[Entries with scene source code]
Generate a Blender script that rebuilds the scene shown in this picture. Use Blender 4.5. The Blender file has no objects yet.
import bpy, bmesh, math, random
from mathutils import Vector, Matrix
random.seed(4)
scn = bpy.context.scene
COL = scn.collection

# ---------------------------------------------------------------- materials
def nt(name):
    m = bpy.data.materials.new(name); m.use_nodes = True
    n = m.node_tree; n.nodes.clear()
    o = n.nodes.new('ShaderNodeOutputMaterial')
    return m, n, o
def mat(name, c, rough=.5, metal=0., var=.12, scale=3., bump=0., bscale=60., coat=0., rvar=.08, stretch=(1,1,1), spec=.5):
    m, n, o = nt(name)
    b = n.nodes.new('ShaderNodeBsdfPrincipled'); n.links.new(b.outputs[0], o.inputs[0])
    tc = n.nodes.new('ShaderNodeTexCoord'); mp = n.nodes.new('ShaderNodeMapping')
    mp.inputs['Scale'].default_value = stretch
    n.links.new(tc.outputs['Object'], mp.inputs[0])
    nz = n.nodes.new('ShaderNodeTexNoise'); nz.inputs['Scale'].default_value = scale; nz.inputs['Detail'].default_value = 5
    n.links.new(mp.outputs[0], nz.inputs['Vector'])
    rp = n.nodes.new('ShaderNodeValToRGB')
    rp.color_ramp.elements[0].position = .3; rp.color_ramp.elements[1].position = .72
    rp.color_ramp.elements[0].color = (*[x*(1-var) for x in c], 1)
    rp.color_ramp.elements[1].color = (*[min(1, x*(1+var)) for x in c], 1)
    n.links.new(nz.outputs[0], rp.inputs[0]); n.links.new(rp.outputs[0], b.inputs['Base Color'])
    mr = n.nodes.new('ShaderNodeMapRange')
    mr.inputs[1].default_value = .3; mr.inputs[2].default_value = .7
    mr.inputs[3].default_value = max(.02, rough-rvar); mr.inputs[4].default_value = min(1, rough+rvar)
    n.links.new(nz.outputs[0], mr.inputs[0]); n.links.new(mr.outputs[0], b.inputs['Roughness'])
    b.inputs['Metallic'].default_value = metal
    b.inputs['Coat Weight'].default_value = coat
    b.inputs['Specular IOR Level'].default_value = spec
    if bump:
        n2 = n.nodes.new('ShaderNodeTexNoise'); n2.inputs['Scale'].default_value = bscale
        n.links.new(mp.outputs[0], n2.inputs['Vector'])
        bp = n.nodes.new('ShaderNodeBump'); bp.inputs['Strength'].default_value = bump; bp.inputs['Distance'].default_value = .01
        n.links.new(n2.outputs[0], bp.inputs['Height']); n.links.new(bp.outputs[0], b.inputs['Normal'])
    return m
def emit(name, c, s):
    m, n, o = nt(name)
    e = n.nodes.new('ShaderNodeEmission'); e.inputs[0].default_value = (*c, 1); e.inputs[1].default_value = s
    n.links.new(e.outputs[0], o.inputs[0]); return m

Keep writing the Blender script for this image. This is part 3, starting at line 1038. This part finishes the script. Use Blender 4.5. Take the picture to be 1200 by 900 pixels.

What you need to do: Repeat exactly, please, each line from the beginning of the data through the line with "COL = scn.collection" in it, and only those lines.

Task result:
Generate a Blender script that rebuilds the scene shown in this picture. Use Blender 4.5. The Blender file has no objects yet.
import bpy, bmesh, math, random
from mathutils import Vector, Matrix
random.seed(4)
scn = bpy.context.scene
COL = scn.collection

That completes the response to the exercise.